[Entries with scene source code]
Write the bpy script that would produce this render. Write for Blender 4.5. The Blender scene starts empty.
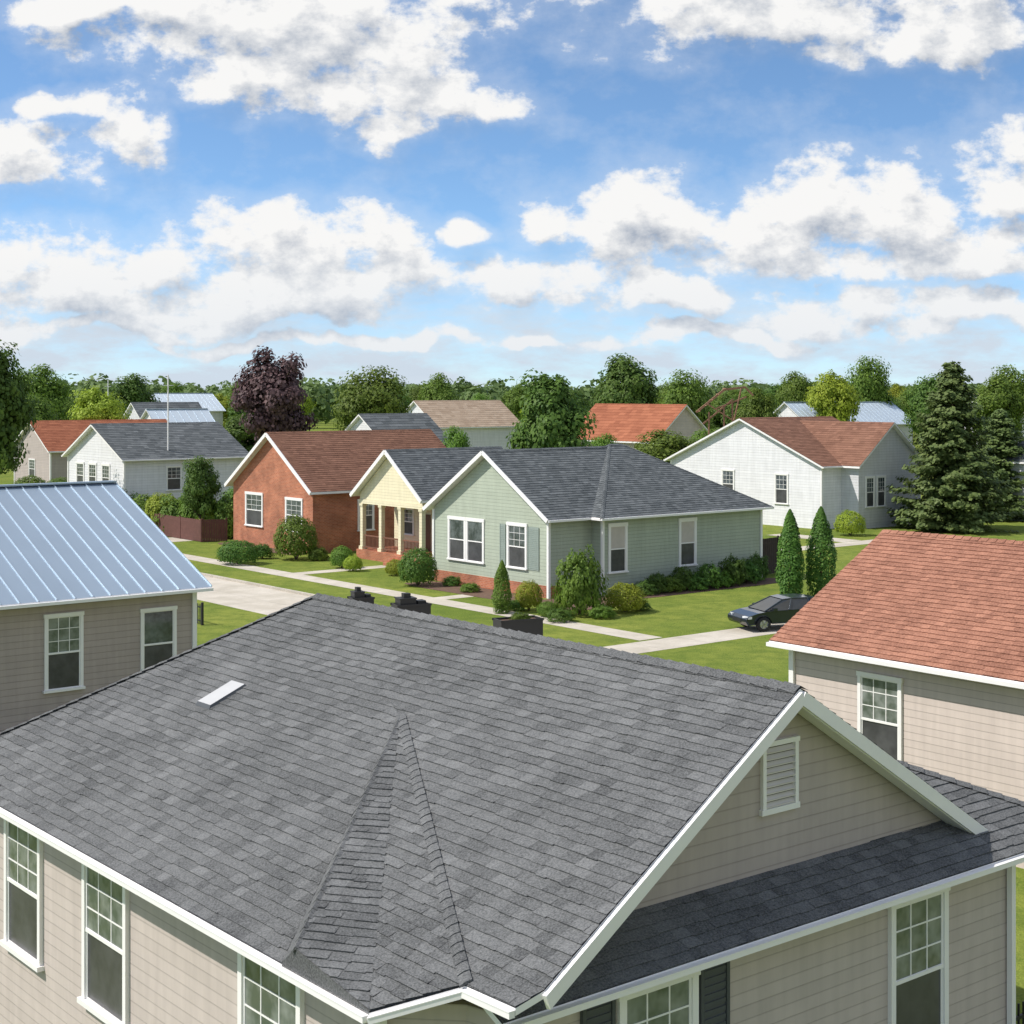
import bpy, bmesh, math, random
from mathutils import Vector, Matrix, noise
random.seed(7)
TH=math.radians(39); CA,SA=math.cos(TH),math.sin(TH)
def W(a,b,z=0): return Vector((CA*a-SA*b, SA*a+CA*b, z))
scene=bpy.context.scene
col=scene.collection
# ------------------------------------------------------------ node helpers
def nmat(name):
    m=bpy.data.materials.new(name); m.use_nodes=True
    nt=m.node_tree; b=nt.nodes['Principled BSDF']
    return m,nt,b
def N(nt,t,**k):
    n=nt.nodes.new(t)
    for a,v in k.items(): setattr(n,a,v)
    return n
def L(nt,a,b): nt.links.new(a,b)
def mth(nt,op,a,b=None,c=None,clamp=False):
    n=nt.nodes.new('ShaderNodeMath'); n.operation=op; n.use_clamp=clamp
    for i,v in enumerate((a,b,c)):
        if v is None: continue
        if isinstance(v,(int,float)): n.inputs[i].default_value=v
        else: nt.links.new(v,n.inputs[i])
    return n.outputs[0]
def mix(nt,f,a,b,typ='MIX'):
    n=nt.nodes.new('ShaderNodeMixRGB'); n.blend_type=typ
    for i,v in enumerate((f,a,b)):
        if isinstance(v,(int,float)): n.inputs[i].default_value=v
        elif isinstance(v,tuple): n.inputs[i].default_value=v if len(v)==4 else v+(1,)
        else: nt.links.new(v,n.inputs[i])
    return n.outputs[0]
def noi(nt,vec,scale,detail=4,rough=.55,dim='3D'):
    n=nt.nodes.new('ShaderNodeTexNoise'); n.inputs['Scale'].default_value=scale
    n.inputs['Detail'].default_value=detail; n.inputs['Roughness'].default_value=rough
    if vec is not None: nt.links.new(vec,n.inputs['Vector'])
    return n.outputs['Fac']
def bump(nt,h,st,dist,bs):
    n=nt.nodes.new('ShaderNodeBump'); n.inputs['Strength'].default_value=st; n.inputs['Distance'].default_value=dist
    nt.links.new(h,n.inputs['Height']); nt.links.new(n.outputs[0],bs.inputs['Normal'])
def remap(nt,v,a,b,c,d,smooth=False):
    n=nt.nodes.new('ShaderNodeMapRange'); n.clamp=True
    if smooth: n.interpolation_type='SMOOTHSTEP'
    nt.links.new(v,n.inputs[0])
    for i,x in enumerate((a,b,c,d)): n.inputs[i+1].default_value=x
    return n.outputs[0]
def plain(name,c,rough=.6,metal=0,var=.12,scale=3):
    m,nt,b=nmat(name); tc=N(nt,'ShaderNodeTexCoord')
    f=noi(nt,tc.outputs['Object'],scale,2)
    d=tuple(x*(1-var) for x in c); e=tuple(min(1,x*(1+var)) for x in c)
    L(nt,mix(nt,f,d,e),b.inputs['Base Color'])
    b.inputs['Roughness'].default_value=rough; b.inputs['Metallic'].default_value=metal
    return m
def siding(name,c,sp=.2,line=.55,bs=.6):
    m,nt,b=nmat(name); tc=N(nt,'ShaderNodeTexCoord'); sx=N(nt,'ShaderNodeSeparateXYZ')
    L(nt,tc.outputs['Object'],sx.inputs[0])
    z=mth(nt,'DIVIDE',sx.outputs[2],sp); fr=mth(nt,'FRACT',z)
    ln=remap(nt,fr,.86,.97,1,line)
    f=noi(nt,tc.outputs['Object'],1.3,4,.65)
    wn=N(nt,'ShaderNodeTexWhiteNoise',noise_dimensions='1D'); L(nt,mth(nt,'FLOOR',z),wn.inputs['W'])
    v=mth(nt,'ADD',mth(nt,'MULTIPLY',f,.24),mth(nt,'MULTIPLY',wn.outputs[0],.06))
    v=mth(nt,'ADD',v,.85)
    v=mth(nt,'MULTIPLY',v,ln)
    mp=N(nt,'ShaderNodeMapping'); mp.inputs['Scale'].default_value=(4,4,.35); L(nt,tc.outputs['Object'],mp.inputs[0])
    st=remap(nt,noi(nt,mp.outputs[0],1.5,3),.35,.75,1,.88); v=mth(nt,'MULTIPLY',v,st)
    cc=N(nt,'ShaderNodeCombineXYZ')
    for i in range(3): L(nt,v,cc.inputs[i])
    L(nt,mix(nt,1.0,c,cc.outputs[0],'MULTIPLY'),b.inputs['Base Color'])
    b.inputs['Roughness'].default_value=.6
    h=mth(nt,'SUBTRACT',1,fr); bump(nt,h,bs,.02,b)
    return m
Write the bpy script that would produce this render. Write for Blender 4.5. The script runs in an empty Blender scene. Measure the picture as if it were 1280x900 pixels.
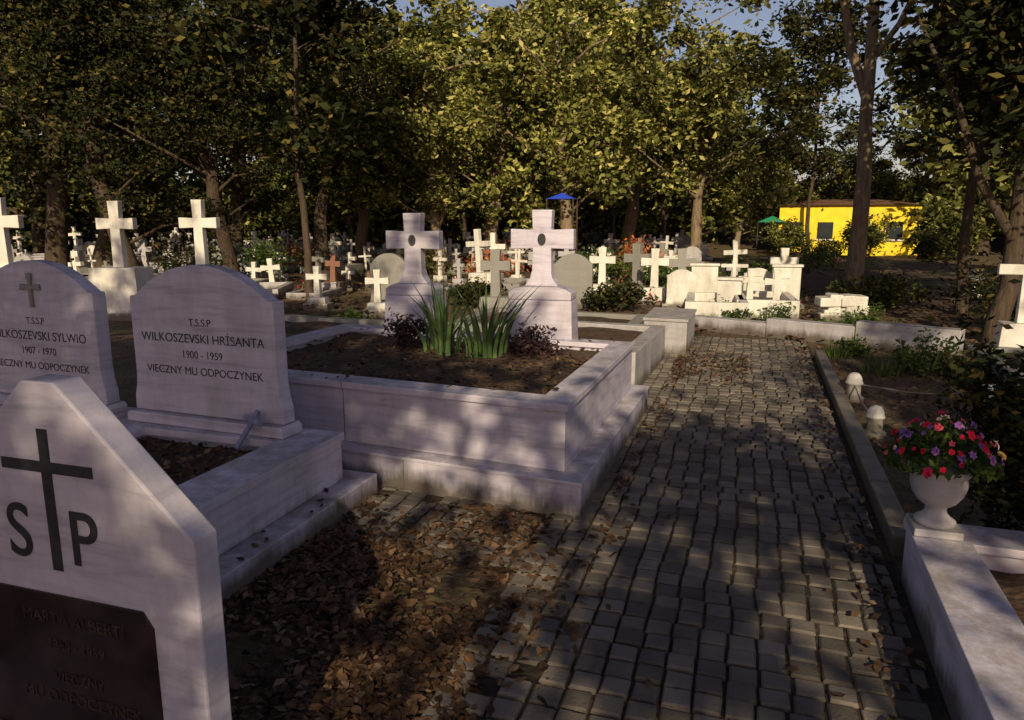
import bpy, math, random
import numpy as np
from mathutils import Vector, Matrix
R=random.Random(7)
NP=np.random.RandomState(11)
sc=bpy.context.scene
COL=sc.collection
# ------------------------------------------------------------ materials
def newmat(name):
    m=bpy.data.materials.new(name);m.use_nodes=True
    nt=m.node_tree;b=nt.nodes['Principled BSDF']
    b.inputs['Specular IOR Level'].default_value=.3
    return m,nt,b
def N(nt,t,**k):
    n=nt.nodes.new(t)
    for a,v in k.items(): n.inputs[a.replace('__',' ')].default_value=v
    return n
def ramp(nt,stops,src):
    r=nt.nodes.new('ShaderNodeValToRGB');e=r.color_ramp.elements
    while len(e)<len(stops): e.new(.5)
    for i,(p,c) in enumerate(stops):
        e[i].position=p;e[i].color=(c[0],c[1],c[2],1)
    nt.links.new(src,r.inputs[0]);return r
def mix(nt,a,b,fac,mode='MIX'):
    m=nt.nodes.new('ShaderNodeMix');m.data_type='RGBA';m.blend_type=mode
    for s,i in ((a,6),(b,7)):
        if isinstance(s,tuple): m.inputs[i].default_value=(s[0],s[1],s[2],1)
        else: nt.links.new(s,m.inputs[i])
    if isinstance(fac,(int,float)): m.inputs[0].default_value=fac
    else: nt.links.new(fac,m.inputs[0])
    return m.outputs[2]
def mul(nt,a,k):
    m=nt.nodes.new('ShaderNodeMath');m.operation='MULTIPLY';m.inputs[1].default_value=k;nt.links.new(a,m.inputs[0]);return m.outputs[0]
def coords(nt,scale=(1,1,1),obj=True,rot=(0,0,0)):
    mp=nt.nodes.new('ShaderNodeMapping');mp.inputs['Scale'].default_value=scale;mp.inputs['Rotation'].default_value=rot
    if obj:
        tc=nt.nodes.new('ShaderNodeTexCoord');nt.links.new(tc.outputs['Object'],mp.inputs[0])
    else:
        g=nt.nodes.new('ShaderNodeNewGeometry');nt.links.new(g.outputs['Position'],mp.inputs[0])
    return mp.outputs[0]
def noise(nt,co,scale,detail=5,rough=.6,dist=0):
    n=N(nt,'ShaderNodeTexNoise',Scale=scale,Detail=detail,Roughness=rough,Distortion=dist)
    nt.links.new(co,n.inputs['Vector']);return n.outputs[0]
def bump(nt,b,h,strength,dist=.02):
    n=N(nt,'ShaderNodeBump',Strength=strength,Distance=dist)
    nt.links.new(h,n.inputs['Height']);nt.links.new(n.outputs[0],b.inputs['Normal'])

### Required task
Pictures in the records above are left out; print everything else exactly as written.

### Answer to the problem
Write the bpy script that would produce this render. Write for Blender 4.5. The Blender scene starts empty.
import bpy, bmesh, math, random
from mathutils import Vector, Matrix, noise
random.seed(7)
TH=math.radians(39); CA,SA=math.cos(TH),math.sin(TH)
def W(a,b,z=0): return Vector((CA*a-SA*b, SA*a+CA*b, z))
scene=bpy.context.scene
col=scene.collection
# ------------------------------------------------------------ node helpers
def nmat(name):
    m=bpy.data.materials.new(name); m.use_nodes=True
    nt=m.node_tree; b=nt.nodes['Principled BSDF']
    return m,nt,b
def N(nt,t,**k):
    n=nt.nodes.new(t)
    for a,v in k.items(): setattr(n,a,v)
    return n
def L(nt,a,b): nt.links.new(a,b)
def mth(nt,op,a,b=None,c=None,clamp=False):
    n=nt.nodes.new('ShaderNodeMath'); n.operation=op; n.use_clamp=clamp
    for i,v in enumerate((a,b,c)):
        if v is None: continue
        if isinstance(v,(int,float)): n.inputs[i].default_value=v
        else: nt.links.new(v,n.inputs[i])
    return n.outputs[0]
def mix(nt,f,a,b,typ='MIX'):
    n=nt.nodes.new('ShaderNodeMixRGB'); n.blend_type=typ
    for i,v in enumerate((f,a,b)):
        if isinstance(v,(int,float)): n.inputs[i].default_value=v
        elif isinstance(v,tuple): n.inputs[i].default_value=v if len(v)==4 else v+(1,)
        else: nt.links.new(v,n.inputs[i])
    return n.outputs[0]
def noi(nt,vec,scale,detail=4,rough=.55,dim='3D'):
    n=nt.nodes.new('ShaderNodeTexNoise'); n.inputs['Scale'].default_value=scale
    n.inputs['Detail'].default_value=detail; n.inputs['Roughness'].default_value=rough
    if vec is not None: nt.links.new(vec,n.inputs['Vector'])
    return n.outputs['Fac']
def bump(nt,h,st,dist,bs):
    n=nt.nodes.new('ShaderNodeBump'); n.inputs['Strength'].default_value=st; n.inputs['Distance'].default_value=dist
    nt.links.new(h,n.inputs['Height']); nt.links.new(n.outputs[0],bs.inputs['Normal'])
def remap(nt,v,a,b,c,d,smooth=False):
    n=nt.nodes.new('ShaderNodeMapRange'); n.clamp=True
    if smooth: n.interpolation_type='SMOOTHSTEP'
    nt.links.new(v,n.inputs[0])
    for i,x in enumerate((a,b,c,d)): n.inputs[i+1].default_value=x
    return n.outputs[0]
def plain(name,c,rough=.6,metal=0,var=.12,scale=3):
    m,nt,b=nmat(name); tc=N(nt,'ShaderNodeTexCoord')
    f=noi(nt,tc.outputs['Object'],scale,2)
    d=tuple(x*(1-var) for x in c); e=tuple(min(1,x*(1+var)) for x in c)
    L(nt,mix(nt,f,d,e),b.inputs['Base Color'])
    b.inputs['Roughness'].default_value=rough; b.inputs['Metallic'].default_value=metal
    return m
def siding(name,c,sp=.2,line=.55,bs=.6):
    m,nt,b=nmat(name); tc=N(nt,'ShaderNodeTexCoord'); sx=N(nt,'ShaderNodeSeparateXYZ')
    L(nt,tc.outputs['Object'],sx.inputs[0])
    z=mth(nt,'DIVIDE',sx.outputs[2],sp); fr=mth(nt,'FRACT',z)
    ln=remap(nt,fr,.86,.97,1,line)
    f=noi(nt,tc.outputs['Object'],1.3,4,.65)
    wn=N(nt,'ShaderNodeTexWhiteNoise',noise_dimensions='1D'); L(nt,mth(nt,'FLOOR',z),wn.inputs['W'])
    v=mth(nt,'ADD',mth(nt,'MULTIPLY',f,.24),mth(nt,'MULTIPLY',wn.outputs[0],.06))
    v=mth(nt,'ADD',v,.85)
    v=mth(nt,'MULTIPLY',v,ln)
    mp=N(nt,'ShaderNodeMapping'); mp.inputs['Scale'].default_value=(4,4,.35); L(nt,tc.outputs['Object'],mp.inputs[0])
    st=remap(nt,noi(nt,mp.outputs[0],1.5,3),.35,.75,1,.88); v=mth(nt,'MULTIPLY',v,st)
    cc=N(nt,'ShaderNodeCombineXYZ')
    for i in range(3): L(nt,v,cc.inputs[i])
    L(nt,mix(nt,1.0,c,cc.outputs[0],'MULTIPLY'),b.inputs['Base Color'])
    b.inputs['Roughness'].default_value=.6
    h=mth(nt,'SUBTRACT',1,fr); bump(nt,h,bs,.02,b)
    return m
Write the bpy script that would produce this render. Write for Blender 4.5. The script runs in an empty Blender scene. Measure the picture as if it were 1280x900 pixels.
import bpy, math, random
import numpy as np
from mathutils import Vector, Matrix
R=random.Random(7)
NP=np.random.RandomState(11)
sc=bpy.context.scene
COL=sc.collection
# ------------------------------------------------------------ materials
def newmat(name):
    m=bpy.data.materials.new(name);m.use_nodes=True
    nt=m.node_tree;b=nt.nodes['Principled BSDF']
    b.inputs['Specular IOR Level'].default_value=.3
    return m,nt,b
def N(nt,t,**k):
    n=nt.nodes.new(t)
    for a,v in k.items(): n.inputs[a.replace('__',' ')].default_value=v
    return n
def ramp(nt,stops,src):
    r=nt.nodes.new('ShaderNodeValToRGB');e=r.color_ramp.elements
    while len(e)<len(stops): e.new(.5)
    for i,(p,c) in enumerate(stops):
        e[i].position=p;e[i].color=(c[0],c[1],c[2],1)
    nt.links.new(src,r.inputs[0]);return r
def mix(nt,a,b,fac,mode='MIX'):
    m=nt.nodes.new('ShaderNodeMix');m.data_type='RGBA';m.blend_type=mode
    for s,i in ((a,6),(b,7)):
        if isinstance(s,tuple): m.inputs[i].default_value=(s[0],s[1],s[2],1)
        else: nt.links.new(s,m.inputs[i])
    if isinstance(fac,(int,float)): m.inputs[0].default_value=fac
    else: nt.links.new(fac,m.inputs[0])
    return m.outputs[2]
def mul(nt,a,k):
    m=nt.nodes.new('ShaderNodeMath');m.operation='MULTIPLY';m.inputs[1].default_value=k;nt.links.new(a,m.inputs[0]);return m.outputs[0]
def coords(nt,scale=(1,1,1),obj=True,rot=(0,0,0)):
    mp=nt.nodes.new('ShaderNodeMapping');mp.inputs['Scale'].default_value=scale;mp.inputs['Rotation'].default_value=rot
    if obj:
        tc=nt.nodes.new('ShaderNodeTexCoord');nt.links.new(tc.outputs['Object'],mp.inputs[0])
    else:
        g=nt.nodes.new('ShaderNodeNewGeometry');nt.links.new(g.outputs['Position'],mp.inputs[0])
    return mp.outputs[0]
def noise(nt,co,scale,detail=5,rough=.6,dist=0):
    n=N(nt,'ShaderNodeTexNoise',Scale=scale,Detail=detail,Roughness=rough,Distortion=dist)
    nt.links.new(co,n.inputs['Vector']);return n.outputs[0]
def bump(nt,b,h,strength,dist=.02):
    n=N(nt,'ShaderNodeBump',Strength=strength,Distance=dist)
    nt.links.new(h,n.inputs['Height']);nt.links.new(n.outputs[0],b.inputs['Normal'])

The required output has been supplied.